--- Supplied data ---

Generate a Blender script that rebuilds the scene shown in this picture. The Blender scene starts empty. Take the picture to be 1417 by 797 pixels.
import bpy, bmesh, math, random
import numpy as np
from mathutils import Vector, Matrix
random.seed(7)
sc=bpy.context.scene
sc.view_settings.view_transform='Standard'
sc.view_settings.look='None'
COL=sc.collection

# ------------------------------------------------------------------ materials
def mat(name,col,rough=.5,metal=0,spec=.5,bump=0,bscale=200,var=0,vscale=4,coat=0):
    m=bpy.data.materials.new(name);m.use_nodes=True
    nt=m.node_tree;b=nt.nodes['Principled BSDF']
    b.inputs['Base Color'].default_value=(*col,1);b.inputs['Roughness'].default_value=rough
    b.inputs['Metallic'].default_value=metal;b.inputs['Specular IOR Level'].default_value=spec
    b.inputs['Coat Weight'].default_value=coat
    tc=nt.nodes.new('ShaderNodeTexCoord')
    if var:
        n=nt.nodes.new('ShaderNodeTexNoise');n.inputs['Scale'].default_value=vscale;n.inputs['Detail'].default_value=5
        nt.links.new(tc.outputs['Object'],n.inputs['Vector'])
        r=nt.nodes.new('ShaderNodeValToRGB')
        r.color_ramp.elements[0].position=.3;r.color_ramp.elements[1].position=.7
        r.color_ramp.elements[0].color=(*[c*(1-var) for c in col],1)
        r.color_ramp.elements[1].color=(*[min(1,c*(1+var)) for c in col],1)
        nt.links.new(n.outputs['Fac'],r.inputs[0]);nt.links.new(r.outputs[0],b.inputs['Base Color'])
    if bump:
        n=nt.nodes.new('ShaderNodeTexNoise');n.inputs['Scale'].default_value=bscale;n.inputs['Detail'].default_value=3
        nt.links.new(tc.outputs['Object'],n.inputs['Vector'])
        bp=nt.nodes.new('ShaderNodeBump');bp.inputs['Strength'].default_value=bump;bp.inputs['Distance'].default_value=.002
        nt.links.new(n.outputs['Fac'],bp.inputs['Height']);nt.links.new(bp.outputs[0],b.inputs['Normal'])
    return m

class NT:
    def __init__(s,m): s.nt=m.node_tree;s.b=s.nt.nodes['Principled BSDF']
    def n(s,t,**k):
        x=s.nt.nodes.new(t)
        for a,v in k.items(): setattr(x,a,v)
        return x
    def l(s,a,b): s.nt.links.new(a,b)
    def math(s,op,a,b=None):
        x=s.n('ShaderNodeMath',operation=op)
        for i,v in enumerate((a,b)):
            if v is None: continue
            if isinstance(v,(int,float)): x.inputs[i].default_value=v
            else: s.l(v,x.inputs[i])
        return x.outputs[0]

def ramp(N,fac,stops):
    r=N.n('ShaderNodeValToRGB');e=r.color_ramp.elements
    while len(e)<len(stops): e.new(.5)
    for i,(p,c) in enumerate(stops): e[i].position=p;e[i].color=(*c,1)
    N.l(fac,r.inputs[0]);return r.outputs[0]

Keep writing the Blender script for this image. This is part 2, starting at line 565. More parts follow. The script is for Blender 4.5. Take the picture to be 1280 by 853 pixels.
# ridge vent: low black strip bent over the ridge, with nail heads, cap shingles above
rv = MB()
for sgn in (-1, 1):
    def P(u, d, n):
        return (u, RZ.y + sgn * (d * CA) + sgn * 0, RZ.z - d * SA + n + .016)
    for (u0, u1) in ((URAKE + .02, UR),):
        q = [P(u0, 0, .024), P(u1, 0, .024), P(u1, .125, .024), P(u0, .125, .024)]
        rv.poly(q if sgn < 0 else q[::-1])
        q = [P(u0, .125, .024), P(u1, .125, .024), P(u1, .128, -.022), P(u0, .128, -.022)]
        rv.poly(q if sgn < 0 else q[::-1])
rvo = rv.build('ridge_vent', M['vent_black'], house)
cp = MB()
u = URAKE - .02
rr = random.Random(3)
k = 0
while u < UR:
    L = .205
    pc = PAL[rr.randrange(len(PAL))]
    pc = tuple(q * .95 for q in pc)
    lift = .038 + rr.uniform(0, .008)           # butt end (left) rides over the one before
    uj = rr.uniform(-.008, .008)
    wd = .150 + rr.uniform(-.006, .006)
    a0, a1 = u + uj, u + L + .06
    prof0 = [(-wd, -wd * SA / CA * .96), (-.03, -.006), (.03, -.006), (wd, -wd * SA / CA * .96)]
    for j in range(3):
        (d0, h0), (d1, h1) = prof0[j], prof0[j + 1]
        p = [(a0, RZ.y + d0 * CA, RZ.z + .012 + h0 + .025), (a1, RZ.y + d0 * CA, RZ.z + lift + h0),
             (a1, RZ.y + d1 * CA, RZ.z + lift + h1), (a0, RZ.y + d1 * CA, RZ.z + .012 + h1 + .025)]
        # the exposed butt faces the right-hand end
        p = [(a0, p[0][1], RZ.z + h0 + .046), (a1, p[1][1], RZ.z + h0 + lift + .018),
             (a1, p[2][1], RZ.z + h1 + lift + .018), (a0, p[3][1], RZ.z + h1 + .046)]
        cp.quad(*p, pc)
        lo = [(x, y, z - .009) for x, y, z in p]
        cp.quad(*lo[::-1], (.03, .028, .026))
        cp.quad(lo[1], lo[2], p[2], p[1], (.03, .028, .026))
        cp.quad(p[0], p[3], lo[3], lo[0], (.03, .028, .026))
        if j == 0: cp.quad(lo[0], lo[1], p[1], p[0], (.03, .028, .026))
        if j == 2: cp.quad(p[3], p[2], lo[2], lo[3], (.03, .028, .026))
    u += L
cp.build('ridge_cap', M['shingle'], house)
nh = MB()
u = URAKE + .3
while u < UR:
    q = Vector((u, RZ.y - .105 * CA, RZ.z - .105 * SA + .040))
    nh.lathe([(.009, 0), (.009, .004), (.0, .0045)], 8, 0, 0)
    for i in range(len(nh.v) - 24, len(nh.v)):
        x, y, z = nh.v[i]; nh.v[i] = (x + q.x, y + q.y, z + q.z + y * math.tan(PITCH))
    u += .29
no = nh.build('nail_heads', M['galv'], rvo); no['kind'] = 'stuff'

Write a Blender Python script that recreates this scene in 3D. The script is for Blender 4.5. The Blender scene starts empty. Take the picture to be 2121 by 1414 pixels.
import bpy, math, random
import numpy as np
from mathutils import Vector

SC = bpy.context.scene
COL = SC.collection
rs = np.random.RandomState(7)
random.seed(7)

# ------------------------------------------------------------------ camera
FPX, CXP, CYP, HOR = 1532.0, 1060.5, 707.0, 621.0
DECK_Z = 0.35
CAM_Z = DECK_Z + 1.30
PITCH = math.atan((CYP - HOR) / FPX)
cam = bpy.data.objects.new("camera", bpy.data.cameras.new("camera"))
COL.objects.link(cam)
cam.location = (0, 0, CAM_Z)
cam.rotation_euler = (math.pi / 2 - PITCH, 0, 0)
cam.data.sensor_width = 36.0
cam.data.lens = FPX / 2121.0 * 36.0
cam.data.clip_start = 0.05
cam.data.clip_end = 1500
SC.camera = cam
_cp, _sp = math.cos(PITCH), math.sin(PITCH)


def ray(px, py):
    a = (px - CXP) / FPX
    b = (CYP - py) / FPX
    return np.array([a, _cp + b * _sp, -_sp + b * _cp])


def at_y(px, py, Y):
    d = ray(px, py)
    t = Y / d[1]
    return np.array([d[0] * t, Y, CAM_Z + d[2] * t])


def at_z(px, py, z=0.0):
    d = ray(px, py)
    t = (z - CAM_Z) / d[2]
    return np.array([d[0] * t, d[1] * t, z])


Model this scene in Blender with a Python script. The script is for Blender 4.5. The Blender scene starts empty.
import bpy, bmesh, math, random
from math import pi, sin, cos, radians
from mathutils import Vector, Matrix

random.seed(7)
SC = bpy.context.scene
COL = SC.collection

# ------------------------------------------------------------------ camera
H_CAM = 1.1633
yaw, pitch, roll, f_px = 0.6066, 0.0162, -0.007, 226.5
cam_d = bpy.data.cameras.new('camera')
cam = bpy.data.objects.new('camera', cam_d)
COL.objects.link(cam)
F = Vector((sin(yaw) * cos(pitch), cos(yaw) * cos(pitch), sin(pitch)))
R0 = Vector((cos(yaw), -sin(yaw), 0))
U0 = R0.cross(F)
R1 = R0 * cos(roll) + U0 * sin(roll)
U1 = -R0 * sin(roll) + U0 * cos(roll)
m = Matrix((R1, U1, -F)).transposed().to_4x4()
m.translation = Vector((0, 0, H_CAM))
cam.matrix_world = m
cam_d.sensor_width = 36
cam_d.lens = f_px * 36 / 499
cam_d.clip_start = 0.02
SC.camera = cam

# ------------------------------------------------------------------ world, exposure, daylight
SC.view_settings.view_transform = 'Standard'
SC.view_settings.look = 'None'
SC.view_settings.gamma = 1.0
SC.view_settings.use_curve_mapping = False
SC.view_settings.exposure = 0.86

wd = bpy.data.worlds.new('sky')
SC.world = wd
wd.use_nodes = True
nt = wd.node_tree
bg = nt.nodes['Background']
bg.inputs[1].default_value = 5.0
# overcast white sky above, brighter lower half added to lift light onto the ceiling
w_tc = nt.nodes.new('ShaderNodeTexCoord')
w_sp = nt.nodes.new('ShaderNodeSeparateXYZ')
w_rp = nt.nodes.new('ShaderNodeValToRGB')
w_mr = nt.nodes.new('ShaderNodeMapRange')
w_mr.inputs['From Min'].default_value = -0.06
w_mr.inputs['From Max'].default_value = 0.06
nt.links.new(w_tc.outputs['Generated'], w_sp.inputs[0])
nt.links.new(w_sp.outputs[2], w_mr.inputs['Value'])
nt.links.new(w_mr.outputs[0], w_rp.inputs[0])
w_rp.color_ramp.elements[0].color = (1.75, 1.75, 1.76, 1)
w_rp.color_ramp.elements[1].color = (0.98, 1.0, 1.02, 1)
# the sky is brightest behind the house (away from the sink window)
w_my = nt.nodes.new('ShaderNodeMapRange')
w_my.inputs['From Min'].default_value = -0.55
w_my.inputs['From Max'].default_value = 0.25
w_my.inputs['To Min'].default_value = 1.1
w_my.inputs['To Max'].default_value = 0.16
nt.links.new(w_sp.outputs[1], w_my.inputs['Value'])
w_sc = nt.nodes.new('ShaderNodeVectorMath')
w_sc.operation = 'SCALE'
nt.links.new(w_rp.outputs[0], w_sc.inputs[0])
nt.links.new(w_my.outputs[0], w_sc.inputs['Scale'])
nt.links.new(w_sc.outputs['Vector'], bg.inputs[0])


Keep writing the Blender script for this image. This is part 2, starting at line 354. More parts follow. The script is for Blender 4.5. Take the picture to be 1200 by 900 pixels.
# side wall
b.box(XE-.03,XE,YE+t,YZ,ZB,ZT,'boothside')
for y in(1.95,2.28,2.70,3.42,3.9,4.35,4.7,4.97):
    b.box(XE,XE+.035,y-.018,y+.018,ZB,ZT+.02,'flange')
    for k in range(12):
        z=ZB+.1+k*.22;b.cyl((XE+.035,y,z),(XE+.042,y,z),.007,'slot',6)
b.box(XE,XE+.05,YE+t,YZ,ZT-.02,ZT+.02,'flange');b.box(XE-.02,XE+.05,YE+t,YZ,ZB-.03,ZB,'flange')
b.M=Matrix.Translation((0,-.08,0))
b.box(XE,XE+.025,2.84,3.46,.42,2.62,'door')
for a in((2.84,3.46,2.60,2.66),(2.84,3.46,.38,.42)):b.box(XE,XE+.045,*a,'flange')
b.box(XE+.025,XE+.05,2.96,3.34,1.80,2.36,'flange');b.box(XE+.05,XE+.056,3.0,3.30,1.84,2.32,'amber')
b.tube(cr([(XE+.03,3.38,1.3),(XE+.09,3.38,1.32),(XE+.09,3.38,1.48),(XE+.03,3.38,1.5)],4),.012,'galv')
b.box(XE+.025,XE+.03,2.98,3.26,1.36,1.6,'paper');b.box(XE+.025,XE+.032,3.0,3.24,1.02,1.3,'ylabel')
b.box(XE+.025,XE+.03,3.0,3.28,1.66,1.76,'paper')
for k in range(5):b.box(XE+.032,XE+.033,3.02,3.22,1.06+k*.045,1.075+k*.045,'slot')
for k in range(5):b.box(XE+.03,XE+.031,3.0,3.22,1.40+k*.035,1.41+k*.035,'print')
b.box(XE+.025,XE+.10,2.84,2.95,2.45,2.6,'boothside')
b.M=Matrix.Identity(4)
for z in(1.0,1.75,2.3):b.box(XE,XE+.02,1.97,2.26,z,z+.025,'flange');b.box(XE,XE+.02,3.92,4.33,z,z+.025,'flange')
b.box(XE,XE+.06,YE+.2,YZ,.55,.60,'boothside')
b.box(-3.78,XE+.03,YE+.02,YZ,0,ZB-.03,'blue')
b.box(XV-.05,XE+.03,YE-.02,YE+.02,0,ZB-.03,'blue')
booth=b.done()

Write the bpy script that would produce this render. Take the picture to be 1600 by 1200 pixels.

---

- **Work to do**: Exactly as they stand, please print the lines from the first line of the records above down to the line that includes "COL=sc.collection", both of those included and no others.

- **Expected output**:
Generate a Blender script that rebuilds the scene shown in this picture. The Blender scene starts empty. Take the picture to be 1417 by 797 pixels.
import bpy, bmesh, math, random
import numpy as np
from mathutils import Vector, Matrix
random.seed(7)
sc=bpy.context.scene
sc.view_settings.view_transform='Standard'
sc.view_settings.look='None'
COL=sc.collection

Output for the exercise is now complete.